(Adds government's reaction)

Financial statistics for January and February confirmed that the government was falling behind in taking the promised initiatives to stimulate the economy, Labour Party spokesman Charles Mangion said.

He said in a statement the government had also failed to propose a stimulus package and projections announced in the budget were not being implemented.

But the government said in a reaction it was evident that the Opposition did not have any serious proposals on how the country could attract more investment to Malta to increase jobs and wealth.

Dr Mangion said that according to the statistics, the government reduced capital expenditure by €15.2 million in January and February while the deficit exploded to €200 million. This was when in the last budget the Finance Minister had announced an investment of more than €320 million to spread wealth and create employment for the people.

Dr Mangion said that the government also failed to utilise EU funds allocated to Malta. In fact, it only used €500,000, €3 million less than in the first two months of last year. In the same period, the country contributed around €10 million.

Moreover, published figures unearthed the shortcomings in the government’s arguments. For when presenting the last budget, the government had said that the 2008 deficit had increased because of the €56 million it had to fork out for the shipyards’ early retirement schemes.

But the official statistics showed that the government paid around €18 million for the scheme. The government played with figures to give the impression that it was reaching its aims when this was not the case. Dr Mangion said it would only continue to do so until it adopted an accrual accounting system, something it had been promising for the past 10 years.

Dr Mangion said that income from income tax dropped by 7.2 percent and this confirmed lower profits. Income from VAT also dropped, a confirmation of a drop in expenditure and consumption, in spite of the high inflation rate. This confirmed the country’s recession.

He said that in spite of a drop in capital expenditure, the national debt between February last year and the same month this year increased by nearly €350 million to €3.6 billion. Interest on debt also increased by €5.4 million, going up to €37 million in the first two months of this year.

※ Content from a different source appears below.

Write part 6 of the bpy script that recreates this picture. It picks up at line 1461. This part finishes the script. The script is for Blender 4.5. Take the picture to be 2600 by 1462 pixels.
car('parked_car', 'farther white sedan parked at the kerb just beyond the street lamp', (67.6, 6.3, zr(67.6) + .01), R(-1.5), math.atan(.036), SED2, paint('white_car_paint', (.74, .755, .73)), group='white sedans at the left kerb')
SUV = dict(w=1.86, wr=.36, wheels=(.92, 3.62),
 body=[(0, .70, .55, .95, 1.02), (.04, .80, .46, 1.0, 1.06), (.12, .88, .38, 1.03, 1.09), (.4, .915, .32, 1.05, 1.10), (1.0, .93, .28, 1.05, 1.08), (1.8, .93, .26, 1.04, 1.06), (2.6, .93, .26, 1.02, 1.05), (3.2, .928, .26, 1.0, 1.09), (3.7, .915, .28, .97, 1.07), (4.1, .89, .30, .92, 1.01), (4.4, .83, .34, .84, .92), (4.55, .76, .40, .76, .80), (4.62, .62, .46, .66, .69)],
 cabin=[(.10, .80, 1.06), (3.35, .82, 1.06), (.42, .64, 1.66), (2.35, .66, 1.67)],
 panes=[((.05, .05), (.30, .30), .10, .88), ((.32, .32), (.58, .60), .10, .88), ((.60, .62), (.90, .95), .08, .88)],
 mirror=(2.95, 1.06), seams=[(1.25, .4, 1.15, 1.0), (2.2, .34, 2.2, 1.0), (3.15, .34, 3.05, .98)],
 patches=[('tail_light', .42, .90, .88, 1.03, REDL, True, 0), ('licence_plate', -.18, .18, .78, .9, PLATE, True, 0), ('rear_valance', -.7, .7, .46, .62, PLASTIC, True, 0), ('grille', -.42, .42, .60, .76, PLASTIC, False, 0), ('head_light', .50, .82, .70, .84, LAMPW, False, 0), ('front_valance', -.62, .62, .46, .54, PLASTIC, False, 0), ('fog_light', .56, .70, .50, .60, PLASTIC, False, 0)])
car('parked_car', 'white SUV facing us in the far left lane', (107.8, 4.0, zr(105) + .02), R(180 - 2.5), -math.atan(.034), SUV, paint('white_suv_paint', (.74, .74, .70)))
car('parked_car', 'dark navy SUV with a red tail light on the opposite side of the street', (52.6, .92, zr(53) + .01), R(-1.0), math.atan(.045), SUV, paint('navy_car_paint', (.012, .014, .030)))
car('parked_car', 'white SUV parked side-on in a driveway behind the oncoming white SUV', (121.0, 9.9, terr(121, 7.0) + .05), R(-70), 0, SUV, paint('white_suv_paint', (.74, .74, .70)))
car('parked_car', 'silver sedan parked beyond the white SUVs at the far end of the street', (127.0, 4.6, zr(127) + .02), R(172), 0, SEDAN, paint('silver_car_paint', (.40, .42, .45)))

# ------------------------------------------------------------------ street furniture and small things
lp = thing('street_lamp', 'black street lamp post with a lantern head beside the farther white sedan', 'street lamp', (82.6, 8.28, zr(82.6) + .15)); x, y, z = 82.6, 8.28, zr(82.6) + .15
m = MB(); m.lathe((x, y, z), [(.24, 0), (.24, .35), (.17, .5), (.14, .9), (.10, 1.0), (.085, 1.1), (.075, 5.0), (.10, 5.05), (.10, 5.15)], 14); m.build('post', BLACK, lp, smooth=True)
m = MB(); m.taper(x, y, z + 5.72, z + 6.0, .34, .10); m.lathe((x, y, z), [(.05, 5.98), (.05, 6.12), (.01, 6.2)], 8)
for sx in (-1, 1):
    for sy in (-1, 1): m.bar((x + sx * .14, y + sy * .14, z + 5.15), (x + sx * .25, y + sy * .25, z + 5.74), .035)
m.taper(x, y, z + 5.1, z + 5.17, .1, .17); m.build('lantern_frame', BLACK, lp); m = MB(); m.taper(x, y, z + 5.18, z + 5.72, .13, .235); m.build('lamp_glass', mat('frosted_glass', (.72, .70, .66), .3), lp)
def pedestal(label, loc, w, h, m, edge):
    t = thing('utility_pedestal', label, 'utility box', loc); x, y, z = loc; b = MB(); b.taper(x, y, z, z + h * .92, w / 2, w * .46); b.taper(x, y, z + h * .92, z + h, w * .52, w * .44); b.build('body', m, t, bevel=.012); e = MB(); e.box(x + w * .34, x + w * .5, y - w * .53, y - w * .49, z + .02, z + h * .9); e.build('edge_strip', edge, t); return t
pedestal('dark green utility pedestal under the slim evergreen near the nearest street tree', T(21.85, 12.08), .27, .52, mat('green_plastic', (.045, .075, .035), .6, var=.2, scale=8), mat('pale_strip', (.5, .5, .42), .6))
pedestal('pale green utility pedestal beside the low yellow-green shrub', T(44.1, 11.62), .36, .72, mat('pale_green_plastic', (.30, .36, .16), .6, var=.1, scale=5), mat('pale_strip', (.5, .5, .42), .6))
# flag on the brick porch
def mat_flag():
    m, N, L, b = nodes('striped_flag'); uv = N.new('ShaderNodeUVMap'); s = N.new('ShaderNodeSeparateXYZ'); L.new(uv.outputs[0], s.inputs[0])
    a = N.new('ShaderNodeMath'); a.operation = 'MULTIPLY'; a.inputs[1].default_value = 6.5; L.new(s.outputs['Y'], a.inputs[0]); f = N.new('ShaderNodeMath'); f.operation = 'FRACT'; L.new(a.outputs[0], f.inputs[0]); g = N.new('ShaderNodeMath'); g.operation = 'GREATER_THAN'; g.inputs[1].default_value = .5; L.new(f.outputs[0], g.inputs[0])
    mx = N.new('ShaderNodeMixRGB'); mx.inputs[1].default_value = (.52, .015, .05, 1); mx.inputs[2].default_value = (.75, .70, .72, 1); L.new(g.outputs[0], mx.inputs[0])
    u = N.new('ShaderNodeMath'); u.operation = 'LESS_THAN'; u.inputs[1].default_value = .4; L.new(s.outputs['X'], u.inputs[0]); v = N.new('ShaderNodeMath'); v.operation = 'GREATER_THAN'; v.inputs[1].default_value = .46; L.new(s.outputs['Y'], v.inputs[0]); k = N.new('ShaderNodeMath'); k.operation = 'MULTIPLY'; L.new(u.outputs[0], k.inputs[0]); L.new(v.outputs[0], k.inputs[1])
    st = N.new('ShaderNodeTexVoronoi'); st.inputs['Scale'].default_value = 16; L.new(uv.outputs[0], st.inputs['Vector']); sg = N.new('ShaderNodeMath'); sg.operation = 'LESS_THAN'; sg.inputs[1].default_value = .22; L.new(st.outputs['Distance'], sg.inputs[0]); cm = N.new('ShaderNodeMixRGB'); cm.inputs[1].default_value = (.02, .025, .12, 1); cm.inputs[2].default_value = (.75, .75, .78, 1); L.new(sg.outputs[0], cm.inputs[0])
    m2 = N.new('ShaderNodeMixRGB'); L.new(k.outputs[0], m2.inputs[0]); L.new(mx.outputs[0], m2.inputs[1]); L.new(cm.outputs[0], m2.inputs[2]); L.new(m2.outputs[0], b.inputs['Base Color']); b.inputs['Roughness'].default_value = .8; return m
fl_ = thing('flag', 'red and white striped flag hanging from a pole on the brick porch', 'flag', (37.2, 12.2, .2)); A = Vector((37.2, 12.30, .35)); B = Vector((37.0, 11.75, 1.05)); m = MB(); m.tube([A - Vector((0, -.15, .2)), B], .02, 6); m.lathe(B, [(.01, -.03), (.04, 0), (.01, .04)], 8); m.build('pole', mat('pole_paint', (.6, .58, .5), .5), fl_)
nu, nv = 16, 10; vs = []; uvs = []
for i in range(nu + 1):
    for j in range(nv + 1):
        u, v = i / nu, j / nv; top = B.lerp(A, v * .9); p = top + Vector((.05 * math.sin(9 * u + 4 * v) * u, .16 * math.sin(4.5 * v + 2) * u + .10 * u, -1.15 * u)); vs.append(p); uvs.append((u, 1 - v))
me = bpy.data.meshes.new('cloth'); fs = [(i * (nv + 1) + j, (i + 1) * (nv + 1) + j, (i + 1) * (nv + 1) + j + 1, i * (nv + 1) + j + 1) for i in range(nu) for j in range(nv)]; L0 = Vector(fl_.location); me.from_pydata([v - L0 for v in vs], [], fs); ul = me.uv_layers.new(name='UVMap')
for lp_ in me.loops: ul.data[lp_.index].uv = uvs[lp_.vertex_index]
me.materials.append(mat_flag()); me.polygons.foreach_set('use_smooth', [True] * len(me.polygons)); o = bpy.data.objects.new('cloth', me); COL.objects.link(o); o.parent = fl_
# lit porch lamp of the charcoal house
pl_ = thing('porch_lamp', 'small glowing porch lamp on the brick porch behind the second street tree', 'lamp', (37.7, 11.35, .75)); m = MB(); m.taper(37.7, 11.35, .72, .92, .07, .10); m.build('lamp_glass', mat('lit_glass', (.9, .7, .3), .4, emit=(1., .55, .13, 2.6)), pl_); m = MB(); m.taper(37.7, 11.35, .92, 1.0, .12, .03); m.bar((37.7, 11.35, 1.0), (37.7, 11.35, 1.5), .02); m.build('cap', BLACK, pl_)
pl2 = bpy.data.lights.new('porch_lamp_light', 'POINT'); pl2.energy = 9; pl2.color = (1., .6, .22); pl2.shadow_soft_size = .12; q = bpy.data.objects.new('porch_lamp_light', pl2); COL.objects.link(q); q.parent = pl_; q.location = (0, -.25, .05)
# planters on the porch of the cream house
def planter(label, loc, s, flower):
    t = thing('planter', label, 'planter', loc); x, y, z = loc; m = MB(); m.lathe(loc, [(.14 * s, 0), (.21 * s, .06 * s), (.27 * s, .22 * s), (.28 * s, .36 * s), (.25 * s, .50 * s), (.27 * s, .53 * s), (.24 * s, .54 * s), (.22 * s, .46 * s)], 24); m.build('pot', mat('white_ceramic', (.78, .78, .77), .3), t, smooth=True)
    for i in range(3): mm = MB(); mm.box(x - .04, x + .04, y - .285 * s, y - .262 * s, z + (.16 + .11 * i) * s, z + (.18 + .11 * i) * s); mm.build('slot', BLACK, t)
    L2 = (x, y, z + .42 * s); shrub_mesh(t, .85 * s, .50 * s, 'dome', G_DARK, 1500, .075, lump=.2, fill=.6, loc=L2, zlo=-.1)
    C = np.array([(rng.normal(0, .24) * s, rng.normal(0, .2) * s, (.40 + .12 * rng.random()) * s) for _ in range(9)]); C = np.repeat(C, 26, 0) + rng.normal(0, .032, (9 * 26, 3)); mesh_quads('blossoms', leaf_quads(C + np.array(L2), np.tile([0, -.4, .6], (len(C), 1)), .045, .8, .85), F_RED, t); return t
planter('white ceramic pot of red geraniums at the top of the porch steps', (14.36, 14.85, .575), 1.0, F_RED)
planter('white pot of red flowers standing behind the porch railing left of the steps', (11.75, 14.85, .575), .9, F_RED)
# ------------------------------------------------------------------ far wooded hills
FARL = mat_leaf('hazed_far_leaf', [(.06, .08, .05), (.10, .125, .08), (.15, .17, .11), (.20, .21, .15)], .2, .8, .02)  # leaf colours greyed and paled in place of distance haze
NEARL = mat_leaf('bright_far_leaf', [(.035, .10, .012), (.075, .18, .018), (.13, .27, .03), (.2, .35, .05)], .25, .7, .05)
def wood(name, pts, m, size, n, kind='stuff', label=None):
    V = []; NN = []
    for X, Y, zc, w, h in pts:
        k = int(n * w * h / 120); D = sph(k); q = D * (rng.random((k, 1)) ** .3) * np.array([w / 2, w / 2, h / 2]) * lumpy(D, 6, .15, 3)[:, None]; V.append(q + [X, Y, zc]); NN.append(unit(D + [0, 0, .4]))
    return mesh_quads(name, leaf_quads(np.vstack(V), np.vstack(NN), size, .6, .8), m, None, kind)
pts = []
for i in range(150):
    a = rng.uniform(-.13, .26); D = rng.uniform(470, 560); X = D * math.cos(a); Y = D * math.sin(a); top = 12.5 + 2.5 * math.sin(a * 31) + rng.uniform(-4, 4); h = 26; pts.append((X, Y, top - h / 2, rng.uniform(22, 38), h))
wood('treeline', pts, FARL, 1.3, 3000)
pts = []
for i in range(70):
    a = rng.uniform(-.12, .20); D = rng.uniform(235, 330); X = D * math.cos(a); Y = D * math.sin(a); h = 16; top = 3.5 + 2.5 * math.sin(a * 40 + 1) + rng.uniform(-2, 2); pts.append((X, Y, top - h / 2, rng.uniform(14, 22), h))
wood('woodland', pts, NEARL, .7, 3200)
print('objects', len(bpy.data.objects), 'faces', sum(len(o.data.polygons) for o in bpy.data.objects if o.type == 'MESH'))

The government, Dr Mangion said, should recognise the actual state of the economy and implement the promised capital investment programme to generate economic activity.

It was also essential that the government did not continue to boast about the funds allocated to Malta by the EU but utilise such funds in useful projects.

The government said it seemed that the Opposition had also forgotten that the world was going through an economic crisis which led a number of countries to recession and unemployment growth. Through its negative statements, the Opposition was showing it did not have serious policies for the country.

The Finance Ministry said that a package aimed at stimulating the economy had been announced in the budget, when the government had presented a programme which stimulated the economy, including investment on a number of years in sectors which had the biggest impact on jobs, quality of life, education, training, the environment and investment incentives.

Although financial sustainability remained a fundamental element because it ensured that the country remained capable of attracting foreign investment, the government had the priority to see what were the immediate needs of families with employment remaining the topmost priority. This was why specific work was being done in two sectors which were most affected by the international crisis - manufacture and tourism.

The government was meeting companies in difficulty and offering assistance, it increased the Malta Tourism Authority’s advertising budget and more low cost airlines would be operating new routes to Malta in the coming months.

This was together with the moratorium on bank loan interests for hotels and incentives in three star hotels to be announced in the coming days.

Through the government’s work, in spite of international difficulties, the country would be keeping a stable economy and attract more investment.

Lufthansa Technic would also be inaugurating an extension to its facilities increasing its workforce to 700.

The minister said that 7,000 new jobs were created in Malta last year. And in spite of the crisis, Malta still had one of the lowest unemployment rates in the EU.